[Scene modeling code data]
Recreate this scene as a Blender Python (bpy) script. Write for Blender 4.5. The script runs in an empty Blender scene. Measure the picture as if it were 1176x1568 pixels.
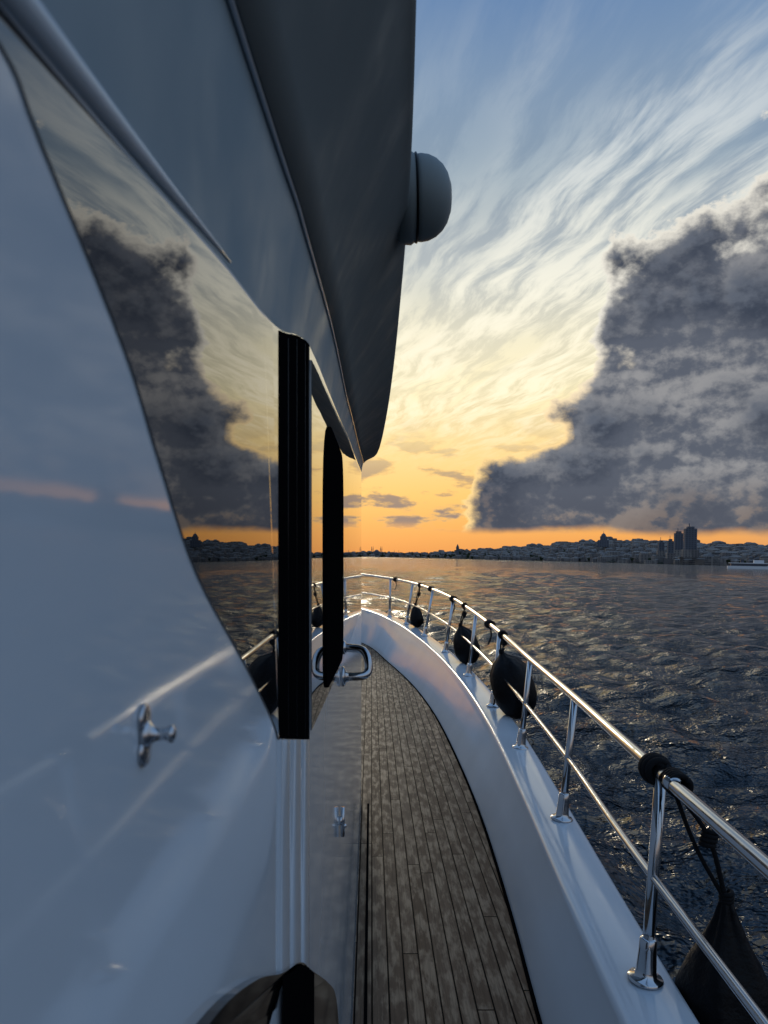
import bpy, math, random
import numpy as np
from mathutils import Vector, Matrix
random.seed(7); np.random.seed(7)
SC = bpy.context.scene
HEEL = Matrix.Rotation(math.radians(-1.2), 4, 'Y')   # the yacht heels slightly
SEA_Z = -3.3

# ------------------------------------------------------------------ helpers
class NT:
    def __init__(s, nt): s.nt = nt; s.n = nt.nodes; s.l = nt.links
    def put(s, sock, v):
        if isinstance(v, bpy.types.NodeSocket): s.l.new(v, sock)
        else: sock.default_value = v
    def m(s, op, a, b=None, c=None, clamp=False):
        n = s.n.new('ShaderNodeMath'); n.operation = op; n.use_clamp = clamp
        s.put(n.inputs[0], a)
        if b is not None: s.put(n.inputs[1], b)
        if c is not None: s.put(n.inputs[2], c)
        return n.outputs[0]
    def ss(s, v, a, b, lo=0.0, hi=1.0, lin=False):
        n = s.n.new('ShaderNodeMapRange'); n.interpolation_type = 'LINEAR' if lin else 'SMOOTHSTEP'
        if a > b: a, b, lo, hi = b, a, hi, lo
        s.put(n.inputs['Value'], v); n.inputs['From Min'].default_value = a; n.inputs['From Max'].default_value = b
        n.inputs['To Min'].default_value = lo; n.inputs['To Max'].default_value = hi
        return n.outputs[0]
    def ramp(s, v, stops, interp='LINEAR'):
        n = s.n.new('ShaderNodeValToRGB'); n.color_ramp.interpolation = interp
        e = n.color_ramp.elements
        while len(e) > 1: e.remove(e[-1])
        e[0].position = stops[0][0]; e[0].color = col(stops[0][1])
        for p, c in stops[1:]:
            k = e.new(p); k.color = col(c)
        s.put(n.inputs[0], v); return n.outputs[0]
    def mix(s, f, a, b, mode='MIX'):
        n = s.n.new('ShaderNodeMix'); n.data_type = 'RGBA'; n.blend_type = mode
        s.put(n.inputs[0], f); s.put(n.inputs[6], colv(a)); s.put(n.inputs[7], colv(b))
        return n.outputs[2]
    def xyz(s, x, y, z):
        n = s.n.new('ShaderNodeCombineXYZ'); s.put(n.inputs[0], x); s.put(n.inputs[1], y); s.put(n.inputs[2], z); return n.outputs[0]
    def sep(s, v):
        n = s.n.new('ShaderNodeSeparateXYZ'); s.l.new(v, n.inputs[0]); return n.outputs[0], n.outputs[1], n.outputs[2]
    def noise(s, vec, scale=1, detail=4, rough=.5, dist=0.0, out=0):
        n = s.n.new('ShaderNodeTexNoise'); s.put(n.inputs['Vector'], vec)
        n.inputs['Scale'].default_value = scale; n.inputs['Detail'].default_value = detail
        n.inputs['Roughness'].default_value = rough; n.inputs['Distortion'].default_value = dist
        return n.outputs[out]
    def bump(s, h, strength, dist, normal=None):
        n = s.n.new('ShaderNodeBump'); s.l.new(h, n.inputs['Height'])
        n.inputs['Strength'].default_value = strength; n.inputs['Distance'].default_value = dist
        if normal is not None: s.l.new(normal, n.inputs['Normal'])
        return n.outputs[0]
def col(c):
    if isinstance(c, (int, float)): return (c, c, c, 1)
    return (c[0], c[1], c[2], 1)
def colv(c):
    return c if isinstance(c, bpy.types.NodeSocket) else col(c)

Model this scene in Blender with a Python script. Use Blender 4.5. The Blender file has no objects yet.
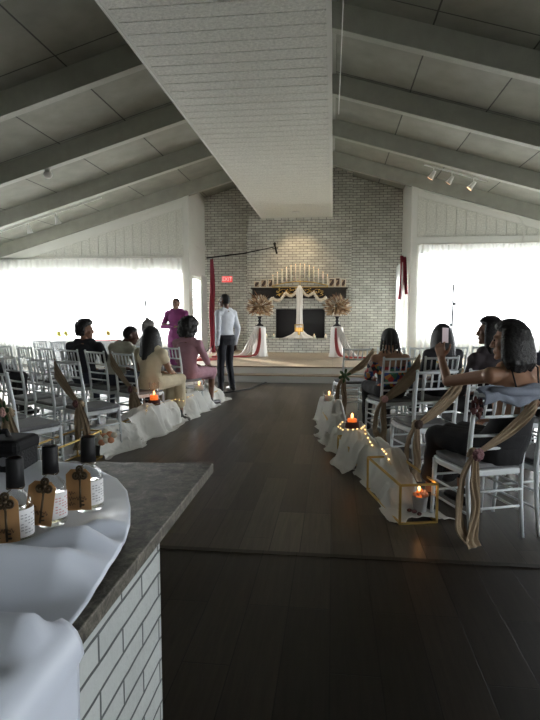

**THE REQUEST**
Return a copy of every line that includes the word "Python".

**WRITTEN ANSWER**
Recreate this scene as a Blender Python (bpy) script. Write for Blender 4.5. The script runs in an empty Blender scene. Measure the picture as if it were 1176x1568 pixels.
Model this scene in Blender with a Python script. Use Blender 4.5. The Blender file has no objects yet.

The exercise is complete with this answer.